22. Successors in Interest. The Service Agreement shall be binding upon the heirs, administrators, executors, successors in interest, and permitted assigns of the parties. The Service Agreement shall inure to the benefit of, and due to the complexity in PURGE EXPRESS’s planning of collection routes and establishing contractual relationships with various waste haulers and disposal facilities, the Customer acknowledges that it shall cause it to be binding upon, any successor to the Customer’s interest in the Location to be serviced.

23. Assignment. PURGE EXPRESS shall have the unrestricted right to transfer or assign the Service Agreement or any right or obligation under the Service Agreement following notice to Customer of at least three (3) days prior to the date of assignment.

24. Governing Law.
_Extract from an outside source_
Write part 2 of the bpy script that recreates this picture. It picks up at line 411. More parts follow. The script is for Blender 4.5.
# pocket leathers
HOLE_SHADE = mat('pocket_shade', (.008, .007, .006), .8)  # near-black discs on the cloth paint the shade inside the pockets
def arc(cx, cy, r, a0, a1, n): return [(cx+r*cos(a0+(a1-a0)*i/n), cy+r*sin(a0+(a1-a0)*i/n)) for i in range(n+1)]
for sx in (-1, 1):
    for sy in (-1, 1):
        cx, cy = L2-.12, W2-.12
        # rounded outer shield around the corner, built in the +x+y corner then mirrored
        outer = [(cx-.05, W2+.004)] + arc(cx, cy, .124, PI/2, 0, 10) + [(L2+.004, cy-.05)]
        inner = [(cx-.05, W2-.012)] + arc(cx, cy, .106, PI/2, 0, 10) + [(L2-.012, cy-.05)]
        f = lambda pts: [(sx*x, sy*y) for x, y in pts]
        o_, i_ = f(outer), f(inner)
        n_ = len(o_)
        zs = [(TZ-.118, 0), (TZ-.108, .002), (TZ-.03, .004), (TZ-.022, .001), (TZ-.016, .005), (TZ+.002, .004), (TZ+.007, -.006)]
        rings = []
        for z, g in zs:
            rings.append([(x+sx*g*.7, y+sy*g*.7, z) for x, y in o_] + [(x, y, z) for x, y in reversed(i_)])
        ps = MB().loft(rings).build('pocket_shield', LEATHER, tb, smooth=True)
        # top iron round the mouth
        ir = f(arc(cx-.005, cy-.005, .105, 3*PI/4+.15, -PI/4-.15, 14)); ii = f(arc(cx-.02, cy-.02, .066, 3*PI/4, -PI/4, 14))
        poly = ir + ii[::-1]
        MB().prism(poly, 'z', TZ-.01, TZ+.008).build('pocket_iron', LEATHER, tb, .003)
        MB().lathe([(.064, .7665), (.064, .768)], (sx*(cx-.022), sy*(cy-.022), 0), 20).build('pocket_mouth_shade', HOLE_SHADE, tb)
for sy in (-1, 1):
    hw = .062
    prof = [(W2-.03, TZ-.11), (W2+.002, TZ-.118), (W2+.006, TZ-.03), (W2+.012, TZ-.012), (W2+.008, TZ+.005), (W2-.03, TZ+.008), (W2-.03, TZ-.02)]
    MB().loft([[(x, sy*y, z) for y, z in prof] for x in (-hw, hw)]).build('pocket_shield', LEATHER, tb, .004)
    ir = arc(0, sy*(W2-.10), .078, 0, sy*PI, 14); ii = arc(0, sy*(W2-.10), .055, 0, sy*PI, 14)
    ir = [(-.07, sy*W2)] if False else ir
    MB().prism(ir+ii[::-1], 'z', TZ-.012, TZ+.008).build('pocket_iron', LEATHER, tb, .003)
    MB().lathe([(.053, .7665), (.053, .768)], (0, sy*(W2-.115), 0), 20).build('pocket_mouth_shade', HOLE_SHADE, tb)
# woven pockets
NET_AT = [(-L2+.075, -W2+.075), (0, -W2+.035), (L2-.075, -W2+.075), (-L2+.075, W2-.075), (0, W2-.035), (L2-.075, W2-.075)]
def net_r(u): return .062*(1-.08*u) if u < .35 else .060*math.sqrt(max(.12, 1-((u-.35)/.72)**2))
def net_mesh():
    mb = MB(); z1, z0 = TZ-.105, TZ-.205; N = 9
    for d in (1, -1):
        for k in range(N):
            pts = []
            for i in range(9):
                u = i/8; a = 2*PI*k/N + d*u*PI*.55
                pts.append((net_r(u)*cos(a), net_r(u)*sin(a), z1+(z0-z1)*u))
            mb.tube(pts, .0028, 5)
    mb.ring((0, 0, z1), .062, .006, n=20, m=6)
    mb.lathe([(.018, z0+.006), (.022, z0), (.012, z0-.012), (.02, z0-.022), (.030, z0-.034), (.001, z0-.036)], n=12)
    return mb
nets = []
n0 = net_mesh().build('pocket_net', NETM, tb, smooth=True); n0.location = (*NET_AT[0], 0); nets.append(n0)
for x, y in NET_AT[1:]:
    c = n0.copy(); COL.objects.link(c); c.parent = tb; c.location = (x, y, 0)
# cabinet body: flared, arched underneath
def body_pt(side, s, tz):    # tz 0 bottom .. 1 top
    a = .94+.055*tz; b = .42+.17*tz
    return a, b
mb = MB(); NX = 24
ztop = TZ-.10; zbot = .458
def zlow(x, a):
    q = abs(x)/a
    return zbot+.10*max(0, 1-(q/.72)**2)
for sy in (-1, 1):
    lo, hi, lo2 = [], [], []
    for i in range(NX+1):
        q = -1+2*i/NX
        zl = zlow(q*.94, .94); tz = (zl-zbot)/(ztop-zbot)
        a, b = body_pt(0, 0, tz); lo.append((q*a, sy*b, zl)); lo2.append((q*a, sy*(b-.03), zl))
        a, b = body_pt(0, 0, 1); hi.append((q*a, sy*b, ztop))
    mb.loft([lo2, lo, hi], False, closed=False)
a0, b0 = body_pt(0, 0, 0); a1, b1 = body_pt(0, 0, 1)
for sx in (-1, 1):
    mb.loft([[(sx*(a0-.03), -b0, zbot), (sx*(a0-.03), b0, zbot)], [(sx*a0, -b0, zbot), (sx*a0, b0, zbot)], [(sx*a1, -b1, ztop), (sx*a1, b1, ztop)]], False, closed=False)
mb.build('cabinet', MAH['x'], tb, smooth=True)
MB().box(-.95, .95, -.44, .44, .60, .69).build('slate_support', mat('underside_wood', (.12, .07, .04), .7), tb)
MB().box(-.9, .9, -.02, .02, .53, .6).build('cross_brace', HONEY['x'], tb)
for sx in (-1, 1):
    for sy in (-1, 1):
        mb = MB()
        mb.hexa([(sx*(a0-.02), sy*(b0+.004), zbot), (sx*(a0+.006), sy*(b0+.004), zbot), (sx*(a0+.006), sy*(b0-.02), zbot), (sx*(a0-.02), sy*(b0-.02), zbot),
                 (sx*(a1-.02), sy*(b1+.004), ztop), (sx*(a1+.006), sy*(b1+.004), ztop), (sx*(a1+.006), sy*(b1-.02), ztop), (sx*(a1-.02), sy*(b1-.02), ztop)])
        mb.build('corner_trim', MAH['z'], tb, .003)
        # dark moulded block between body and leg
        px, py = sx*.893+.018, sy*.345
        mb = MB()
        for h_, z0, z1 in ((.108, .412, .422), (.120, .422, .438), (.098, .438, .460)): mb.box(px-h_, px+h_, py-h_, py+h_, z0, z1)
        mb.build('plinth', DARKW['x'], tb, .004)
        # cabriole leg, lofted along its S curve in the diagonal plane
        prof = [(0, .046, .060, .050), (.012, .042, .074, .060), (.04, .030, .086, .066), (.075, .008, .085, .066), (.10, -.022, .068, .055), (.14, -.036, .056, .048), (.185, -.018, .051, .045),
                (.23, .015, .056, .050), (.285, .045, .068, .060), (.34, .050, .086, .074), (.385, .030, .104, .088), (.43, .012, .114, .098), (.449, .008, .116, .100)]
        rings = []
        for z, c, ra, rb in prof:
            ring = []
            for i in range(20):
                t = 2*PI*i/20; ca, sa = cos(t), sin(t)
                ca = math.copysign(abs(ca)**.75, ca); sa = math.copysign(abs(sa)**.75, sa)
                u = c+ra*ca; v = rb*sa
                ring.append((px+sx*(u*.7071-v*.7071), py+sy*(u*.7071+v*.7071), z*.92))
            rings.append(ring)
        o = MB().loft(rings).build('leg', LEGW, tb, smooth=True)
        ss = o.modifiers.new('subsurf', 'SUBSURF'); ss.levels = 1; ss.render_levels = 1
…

The Service Agreement shall be governed by the laws of the Commonwealth of Pennsylvania. Any dispute hereunder shall be determined in accordance with the laws of the Commonwealth of Pennsylvania, and any claim or lawsuit resulting from the Service Agreement shall be filed in the Court of Common Pleas of Bucks County, Pennsylvania.

25. Entire Agreement. The Service Agreement, including these standard terms and conditions and any attached schedules, represents the entire understanding and agreement between the parties with respect to the subject matter herein and supersedes all prior or contemporaneous communications and proposals, whether electronic, oral or written, that may exist between the Customer and PURGE EXPRESS with respect to the Services.

26. No Waiver. Failure by PURGE EXPRESS to insist on strict performance of any of the terms and conditions of the Service Agreement will not operate as a waiver of that or any subsequent default or failure of performance.